Holi Festival of Colours marks the celebration of the ending of Winter and coming of Spring. The Indian festival is notorious around the world for drawing huge crowds out of their homes to celebrate, eat, drink and dance happily in the streets amongst giant puffs of vibrant and colourful clouds. 

I went into it anticipating an abundance of music, food, alcohol and happy people whilst being realistic about the men who actively seek out crowded opportunities such as this (with their inhibitions lowered due to intoxification), to touch or engage with women without their consent. The experience was interesting and well, you can read about in below…


Firstly, a huge shoutout to Moustache Hostel Varanasi who sponsored my stay throughout my time in the holy city. There’s honestly nowhere else I’d stay if I was returning! They also sent me on their Sunrise Boat Tour on the River Ganges which was a great experience – thanks for that!

Holi at Moustache Hostel

The celebrations started at the hostel the night before when they had organised for some authentic Indian musicians and dancers to perform on the rooftop. I then did a short fire show which was great fun as always. The whole evening was exceptional – again, kudos to the team for organising!

There were also some religious ceremonies down at the ghats in front of giant bonfires making puja (prayer) in order to banish their internal evil with the burning of a symbolic Holika, who was the sister of the demon king, Hiranyakashipu. This was cool to see and everyone got excited for the big celebrations the next day. People were playing loud music and all dancing together in the street into the late evening. There was an abundance of smiles, friendliness and a good and happy vibe all around.

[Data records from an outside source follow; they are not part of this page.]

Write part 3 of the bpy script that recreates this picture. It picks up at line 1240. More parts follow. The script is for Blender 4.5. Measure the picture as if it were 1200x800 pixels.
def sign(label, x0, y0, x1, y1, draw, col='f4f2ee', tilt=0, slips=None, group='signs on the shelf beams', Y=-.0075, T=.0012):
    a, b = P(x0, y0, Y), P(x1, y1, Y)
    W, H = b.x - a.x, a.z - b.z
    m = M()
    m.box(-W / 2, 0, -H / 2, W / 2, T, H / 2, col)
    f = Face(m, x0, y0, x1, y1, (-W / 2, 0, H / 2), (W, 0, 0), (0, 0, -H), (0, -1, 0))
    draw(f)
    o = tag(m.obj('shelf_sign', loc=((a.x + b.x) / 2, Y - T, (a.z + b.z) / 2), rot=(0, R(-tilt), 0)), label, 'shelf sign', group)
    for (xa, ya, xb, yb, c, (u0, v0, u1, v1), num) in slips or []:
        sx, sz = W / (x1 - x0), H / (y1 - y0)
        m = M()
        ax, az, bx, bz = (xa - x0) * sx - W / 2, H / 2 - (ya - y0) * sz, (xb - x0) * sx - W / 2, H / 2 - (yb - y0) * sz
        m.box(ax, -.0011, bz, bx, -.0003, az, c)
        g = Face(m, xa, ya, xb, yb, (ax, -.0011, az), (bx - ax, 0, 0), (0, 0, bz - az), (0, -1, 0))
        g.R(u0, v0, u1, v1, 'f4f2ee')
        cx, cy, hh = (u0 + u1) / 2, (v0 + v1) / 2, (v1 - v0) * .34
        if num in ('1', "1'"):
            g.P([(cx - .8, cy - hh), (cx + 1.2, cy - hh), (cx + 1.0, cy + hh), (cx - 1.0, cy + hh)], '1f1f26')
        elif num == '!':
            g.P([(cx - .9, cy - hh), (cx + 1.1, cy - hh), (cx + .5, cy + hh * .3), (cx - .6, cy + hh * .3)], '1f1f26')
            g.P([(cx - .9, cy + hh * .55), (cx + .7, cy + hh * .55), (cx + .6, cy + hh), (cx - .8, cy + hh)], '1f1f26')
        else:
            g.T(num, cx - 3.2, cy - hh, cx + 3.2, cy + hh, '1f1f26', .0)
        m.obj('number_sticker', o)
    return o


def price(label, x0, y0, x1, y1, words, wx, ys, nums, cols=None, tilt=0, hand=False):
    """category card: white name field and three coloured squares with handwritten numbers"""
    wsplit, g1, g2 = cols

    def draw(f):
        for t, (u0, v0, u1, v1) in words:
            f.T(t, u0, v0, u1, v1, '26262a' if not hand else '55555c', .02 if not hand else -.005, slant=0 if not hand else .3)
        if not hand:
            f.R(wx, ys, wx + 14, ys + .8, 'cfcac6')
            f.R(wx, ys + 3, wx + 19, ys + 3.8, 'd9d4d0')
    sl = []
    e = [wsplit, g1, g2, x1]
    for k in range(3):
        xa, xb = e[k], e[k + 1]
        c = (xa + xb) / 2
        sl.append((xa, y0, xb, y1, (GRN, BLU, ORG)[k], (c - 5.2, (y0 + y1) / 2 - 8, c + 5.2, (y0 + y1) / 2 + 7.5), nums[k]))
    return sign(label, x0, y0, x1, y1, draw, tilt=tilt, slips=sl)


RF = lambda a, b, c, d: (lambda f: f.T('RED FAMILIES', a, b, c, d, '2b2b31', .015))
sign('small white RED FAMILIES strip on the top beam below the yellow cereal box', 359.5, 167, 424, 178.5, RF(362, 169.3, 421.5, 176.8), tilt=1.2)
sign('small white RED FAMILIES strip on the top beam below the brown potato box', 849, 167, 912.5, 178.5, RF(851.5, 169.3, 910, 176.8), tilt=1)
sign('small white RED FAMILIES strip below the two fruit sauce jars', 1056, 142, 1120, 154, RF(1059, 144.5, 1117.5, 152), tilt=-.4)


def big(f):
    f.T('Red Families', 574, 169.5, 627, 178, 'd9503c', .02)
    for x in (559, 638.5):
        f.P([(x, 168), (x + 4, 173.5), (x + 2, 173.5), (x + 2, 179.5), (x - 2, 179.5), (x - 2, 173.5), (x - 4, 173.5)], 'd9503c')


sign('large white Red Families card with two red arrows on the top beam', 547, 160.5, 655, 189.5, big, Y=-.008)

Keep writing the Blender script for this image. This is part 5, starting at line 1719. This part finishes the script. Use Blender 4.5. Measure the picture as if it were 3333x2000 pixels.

The Moustache team had bonded us all together, getting us pumped up for the upcoming festivities and also informed us clearly about the procedure for the next morning – we were instructed to gather things we needed for the day and we could return inside our rooms once we came back to shower later on as they would be locked from 10am to protect them from being damaged from the colour fights. Seemed inconvenient – became very obviously practical and evidently necessary!

After breakfast, the party started on the roof – colours provided, loud Hindi tunes playing at great volumes, giant colourful smiles and free snacks for lunch (fried noodles and french fries were available for vegans)! The hostel had done so well bringing everyone together and creating a safe environment for us all to have fun. 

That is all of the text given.